Oh well, using right angle through hole headers should be adequate.

(Kevin) #77

Oh snap, we wanted to put an N channel Mosfet on the Ground of the OLED so we can power it down in software too :open_mouth: almost forgot!

(Scott) #78

@bateske, Do you think an external Mosfet switch to power off the display is really necessary?

According to the OLED datasheet, with the display in software activated sleep mode it will typically draw only 1uA from Vdd and 2uA from Vcc, for 3uA total. The Atmega32u4 can draw as little as 1uA in power down mode, if the watchdog timer is disabled.

Without factoring in any idle power used by the power supply and other circuitry, let’s say the total would be 5uA. With a fully charged 180mAh battery that had no internal leakage, you could sleep for over 4 years.

Now, if any circuitry beyond the processor and display draws any significant power while the unit is asleep, then the 3uA sleep current drawn by the display is even less of a factor in overall sleep time.

In other words, is saving 3uA of current draw worth the cost of adding external power down circuitry for the display?

(Kevin) #79

Good point, I had thought there was a reason to use the fet.

That breakout pins on the back is going to be so hard, I’ve scrapped it for now.

Maybe I can fiddle with it for later but it’s gonna take too much time.

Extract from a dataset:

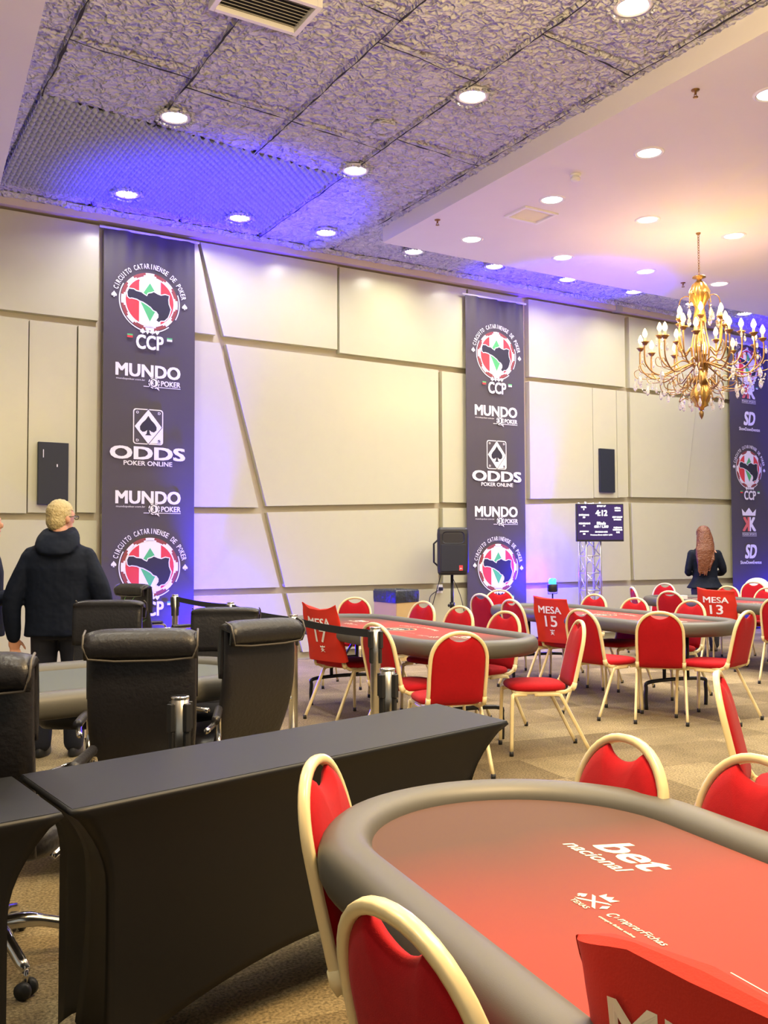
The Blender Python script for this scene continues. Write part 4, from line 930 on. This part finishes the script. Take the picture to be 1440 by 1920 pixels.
# ================================================================== PEOPLE
def remesh(g_, name, mt, vox=.010, sm=4):
    o = g_.obj(name); md = o.modifiers.new('r', 'REMESH'); md.mode = 'VOXEL'; md.voxel_size = vox; md.use_smooth_shade = True
    s_ = o.modifiers.new('s', 'SMOOTH'); s_.factor = .5; s_.iterations = sm
    bpy.context.view_layer.update(); me = bpy.data.meshes.new_from_object(o.evaluated_get(bpy.context.evaluated_depsgraph_get()))
    o.modifiers.clear(); o.data = me; me.materials.clear(); me.materials.append(M[mt]); me.polygons.foreach_set('use_smooth', [True]*len(me.polygons))
    me.polygons.foreach_set('material_index', [0]*len(me.polygons)); return o
def oring(cx_, cy_, z, rx, ry, n=20, e=.8, tilt=0):
    return [V((cx_+rx*math.copysign(abs(cos(q))**e, cos(q)), cy_+ry*math.copysign(abs(sin(q))**e, sin(q)), z+tilt*sin(q)*ry)) for q in [2*pi*i/n for i in range(n)]]
def limb(g_, pts, rs, n=12):
    pts = spline(pts, 4); m_ = len(pts)-1; k = len(rs)-1
    rr = []
    for i in range(m_+1): q = i/m_*k; a = min(int(q), k-1); rr.append(rs[a]+(rs[a+1]-rs[a])*(q-a))
    g_.tube(pts, rr, 'skin', n); g_.ell(pts[0], (rr[0],)*3, 'skin', 10); g_.ell(pts[-1], (rr[-1],)*3, 'skin', 10)
def hand(g_, w0, d, side, palm, curl=.5, s=1.0):
    """w0 wrist, d pointing direction, side = direction of the thumb, palm = palm normal"""
    w0, d, side, palm = V(w0), V(d).normalized(), V(side).normalized(), V(palm).normalized()
    c = w0+d*.045*s
    mm = Matrix((side, d, palm)).transposed(); g_.ell(c, (.040*s, .052*s, .017*s), 'skin', 14, mm); g_.tube([w0-d*.03, w0+d*.02], .024*s, 'skin', 10)
    for i, (o_, L_) in enumerate(((.030, .070), (.011, .078), (-.009, .073), (-.027, .058))):
        p = c+side*o_*s+d*.036*s; a = .25+curl*.4; q = [p]
        for k, f_ in enumerate((.45, .32, .23)): dirn = d*cos(a)+palm*sin(a); p = p+dirn*L_*f_*s; q.append(p); a += curl*.75
        g_.tube(q, [.0085*s, .0082*s, .0076*s, .0066*s], 'skin', 8); g_.ell(q[-1], (.0066*s,)*3, 'skin', 8)
    p = w0+d*.02*s+side*.028*s; q = [p, p+(d*.6+side*.6+palm*.3)*.032*s, p+(d*1.1+side*.62+palm*.55)*.050*s]; g_.tube(q, [.012*s, .0095*s, .008*s], 'skin', 8); g_.ell(q[-1], (.008*s,)*3, 'skin', 8)
def head(g_, c, s=1.0, yaw=0):
    """c: centre of the head, faces +y turned by yaw"""
    mm = Matrix.Rotation(yaw, 3, 'Z'); c = V(c)
    for rz_, rx, ry, oy in (( .0, .074, .094, -.004),): g_.ell(c+V((0, 0, .012*s)), (rx*s, ry*s, .108*s), 'skin', 18, mm)
    g_.ell(c+mm @ V((0, .022*s, -.055*s)), (.055*s, .066*s, .062*s), 'skin', 14, mm)
    g_.ell(c+mm @ V((0, .098*s, -.018*s)), (.012*s, .020*s, .024*s), 'skin', 10, mm); g_.ell(c+mm @ V((0, .088*s, -.058*s)), (.024*s, .010*s, .008*s), 'skin', 10, mm)
    g_.ell(c+mm @ V((0, .080*s, -.092*s)), (.022*s, .016*s, .014*s), 'skin', 10, mm); g_.ell(c+mm @ V((0, .082*s, .025*s)), (.05*s, .014*s, .014*s), 'skin', 10, mm)
    for sd_ in (-1, 1): g_.ell(c+mm @ V((sd_*.078*s, -.004*s, -.012*s)), (.010*s, .020*s, .032*s), 'skin', 10, mm)
def eyes(c, s, yaw, par, glasses=False):
    mm = Matrix.Rotation(yaw, 3, 'Z'); c = V(c); b = G()
    for sd_ in (-1, 1): b.ell(c+mm @ V((sd_*.030*s, .086*s, .006*s)), (.012*s, .007*s, .006*s), 'paper', 8, mm).ell(c+mm @ V((sd_*.030*s, .092*s, .006*s)), (.005*s, .003*s, .005*s), 'black', 8, mm)
    b.obj('eyes', par)
    if glasses:
        b = G()
        for sd_ in (-1, 1): b.tube([c+mm @ V((sd_*.032*s+.022*s*cos(q), .108*s, .004*s+.016*s*sin(q))) for q in [2*pi*i/14 for i in range(14)]], .0022, 'plastic', 6, closed=True); b.tube([c+mm @ V((sd_*.054*s, .106*s, .008*s)), c+mm @ V((sd_*.082*s, .05*s, .008*s)), c+mm @ V((sd_*.085*s, -.005*s, .004*s))], .003, 'plastic', 6)
        b.tube([c+mm @ V((-.01*s, .110*s, .006*s)), c+mm @ V((.01*s, .110*s, .006*s))], .002, 'plastic', 6); b.obj('glasses', par)
def person(label, loc, rz, H_, male, arms, hair, yaw=0, top='coat', legs='jeans', hood=False, flare=0, glasses=False):
    s = H_/1.75; t = thing('person', label, 'person', loc, rz)
    sh, ns = (.205, 1.45) if male else (.175, 1.43)
    g_ = G(); hc = V((0, .035, 1.635))*s; head(g_, hc, s, yaw); limb(g_, [V((0, -.005, 1.42))*s, V((0, .012, 1.55))*s], [.062*s, .056*s])
    g_.loft([oring(0, 0, z*s, rx*s, ry*s) for z, rx, ry in ((.86, .15, .11), (.95, .165, .12), (1.08, .145, .105), (1.25, .165, .115), (1.38, .18, .10), (1.46, .10, .07))], 'skin')
    for sd_ in (-1, 1): limb(g_, [V((sd_*.09, 0, .90))*s, V((sd_*.10, .015, .50))*s, V((sd_*.105, -.01, .09))*s], [.085*s, .058*s, .038*s]); g_.ell(V((sd_*.11, .05, .045))*s, (.042*s, .115*s, .04*s), 'skin')
    for (S0, E, W_, d, th, pm, cu) in arms:
        limb(g_, [V(S0)*s, V(E)*s, V(W_)*s], [.048*s, .040*s, .026*s]); hand(g_, V(W_)*s, d, th, pm, cu, s*1.05)
    body = remesh(g_, 'body', 'skin', .0075, 3); body.parent = t
    j = G(); hem = .82 if male else .88
    secs = [(hem, .225+flare, .165+flare*.6), (hem+.10, .215+flare*.6, .160+flare*.3), (1.02, .22+flare*.1, .150), (1.15, .225, .150), (1.28, .235, .150), (1.37, .215, .130), (1.44, .165, .105), (1.475, .085, .08)] if male else [(hem, .225+flare, .17+flare), (hem+.08, .20, .15), (1.03, .165, .125), (1.15, .165, .125), (1.28, .180, .13), (1.37, .175, .115), (1.43, .13, .09), (1.46, .07, .07)]
    j.loft([oring(0, -.005*s, z*s, rx*s, ry*s, 28, .85) for z, rx, ry in secs], 'skin')
    for (S0, E, W_, d, th, pm, cu) in arms:
        W2 = V(W_)*s+(V(E)-V(W_)).normalized()*.005; limb(j, [V(S0)*s, V(E)*s, W2], [.080*s if male else .062*s, .070*s if male else .052*s, .048*s if male else .038*s], 14)
    if hood: j.loft([oring(0, cy_*s, z*s, rx*s, ry*s, 24, .9, tl) for z, rx, ry, cy_, tl in ((1.36, .05, .03, -.115, .2), (1.40, .125, .07, -.11, .3), (1.45, .150, .105, -.065, .4), (1.50, .140, .110, -.035, .45), (1.545, .110, .095, -.01, .4), (1.55, .085, .075, .0, .3))], 'skin')
    else: j.loft([oring(0, 0, z*s, rx*s, ry*s) for z, rx, ry in ((1.40, .12, .09), (1.50, .068, .07))], 'skin')
    jk = remesh(j, 'jacket', top, .010, 4); jk.parent = t
    # folds
    for v in jk.data.vertices: c = v.co; a = noise.noise(V((c.x*5, c.y*4, c.z*3.2-c.x*4)))*.011; v.co = c+v.normal*a
    l_ = G()
    l_.loft([oring(0, 0, z*s, rx*s, ry*s) for z, rx, ry in ((.80, .175, .125), (.92, .175, .130), (1.0, .165, .12))], 'skin')
    for sd_ in (-1, 1): limb(l_, [V((sd_*.09, 0, .86))*s, V((sd_*.105, .015, .50))*s, V((sd_*.108, -.01, .09))*s], [.102*s, .080*s, .068*s])
    tr = remesh(l_, 'trousers', legs, .011, 3); tr.parent = t
    for sd_ in (-1, 1): b = G(); b.loft([[V((sd_*.11*s+.048*s*k*cos(q), .055*s+.135*s*k*sin(q), z)) for q in [2*pi*i/18 for i in range(18)]] for k, z in ((.95, 0), (1, .015), (.97, .05), (.75, .09), (.4, .11))], 'shoe'); b.obj('shoe', t)
    hr = G(); mm = Matrix.Rotation(yaw, 3, 'Z')
    if hair != 'auburn':
        hr.ell(hc+mm @ V((0, -.012*s, .030*s)), (.083*s, .100*s, .100*s), 'skin', 18, mm); hr.ell(hc+mm @ V((0, -.040*s, -.020*s)), (.075*s, .070*s, .085*s), 'skin', 16, mm)
    else:
        hr.ell(hc+mm @ V((0, -.014*s, .020*s)), (.100*s, .106*s, .110*s), 'skin', 18, mm)
        hr.loft([[p+V((0, 0, 0)) for p in oring(x*s, y*s, z*s, rx*s, ry*s, 18, .9)] for z, rx, ry, x, y in ((1.08, .03, .015, -.05, -.165), (1.18, .075, .030, -.045, -.165), (1.30, .110, .045, -.03, -.150), (1.42, .128, .060, -.012, -.120), (1.50, .122, .075, 0, -.075), (1.60, .108, .088, 0, -.030), (1.70, .08, .08, 0, 0))], 'skin')
        random.seed(11)
        for k in range(16): x = (-.11+.22*random.random())*s; e = (1.05+.14*random.random())*s; hr.tube([V((x*.9, -.12*s, 1.42*s)), V((x-.012, -.178*s, 1.28*s)), V((x*.75-.04, -.182*s, e))], [.02*s, .016*s, .008*s], 'skin', 6)
    h_ = remesh(hr, 'hair', hair, .008, 2); h_.parent = t
    # cut the hair away from the face side
    bm = bmesh.new(); bm.from_mesh(h_.data); inv = mm.transposed()
    dele = [v for v in bm.verts if (lambda q: q.y > .035*s and q.z < .045*s and q.z > -.25*s)(inv @ (v.co-hc))]
    bmesh.ops.delete(bm, geom=dele, context='VERTS'); bm.to_mesh(h_.data); bm.free()
    for v in h_.data.vertices: v.co = v.co+v.normal*(.004*noise.noise(v.co*70)+.003*noise.noise(V((v.co.x*120, v.co.y*120, v.co.z*10))))
    eyes(hc, s, yaw, t, glasses); return t
DN = (0, 0, -1)
person('man with short blond hair and glasses in a navy hooded jacket, seen from behind', (1.43, 6.77, 0), R(66-90), 1.755, True,
       [((-.175, -.01, 1.355), (-.295, -.05, 1.08), (-.30, .0, .81), (.08, .12, -1), (.85, .5, 0), (.5, -.85, 0), .75), ((.175, -.01, 1.355), (.295, -.04, 1.09), (.30, .12, .86), (-.1, .6, -1), (0, .6, .6), (-1, 0, 0), .5)], 'blond', R(-38), hood=True, glasses=True)
person('person in a dark jacket cut off by the left picture edge, hands held together', (.985, 7.2, 0), R(-20-90), 1.72, True,
       [((-.205, -.01, 1.37), (-.27, .02, 1.10), (-.08, .26, 1.10), (1, .25, .1), (0, .3, 1), (0, -1, 0), .7), ((.205, -.01, 1.37), (.27, .02, 1.10), (.08, .27, 1.12), (-1, .2, .1), (0, .3, 1), (0, -1, 0), .7)], 'dhair', 0)
person('woman with long auburn hair and black jacket seen from behind by the farthest table', (10.55, 8.95, 0), R(50-90), 1.72, False,
       [((-.175, -.01, 1.36), (-.235, -.02, 1.10), (-.13, .22, 1.12), (.6, .7, .1), (0, .2, 1), (1, -.5, 0), .6), ((.175, -.01, 1.36), (.25, .02, 1.12), (.16, .26, 1.08), (-.5, .8, .1), (0, .2, 1), (-1, -.5, 0), .6)], 'auburn', R(-22), legs='patt', flare=.03)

Would be easier with 4 layers actually…

(Scott) #80

Could you at least place unconnected pads for the shield headers on the back edges of the board, and also place small pads on the back for each signal (using through hole vias if necessary) in any spot that’s easy?

This way jumper wires could be soldered between these signal and header pads, in essence doing what extra layers would allow. You could still connect any signals on the board itself that didn’t cause routing problems. The user would only have to solder in wires for the missing signals required for the particular shield(s) they wanted to use, plus the headers themselves of course.

The pads you showed for the 3x2 ICSP header aren’t really necessary, since I assume you’ll have pads for these signals somewhere, to allow on board bootloader (re)programming.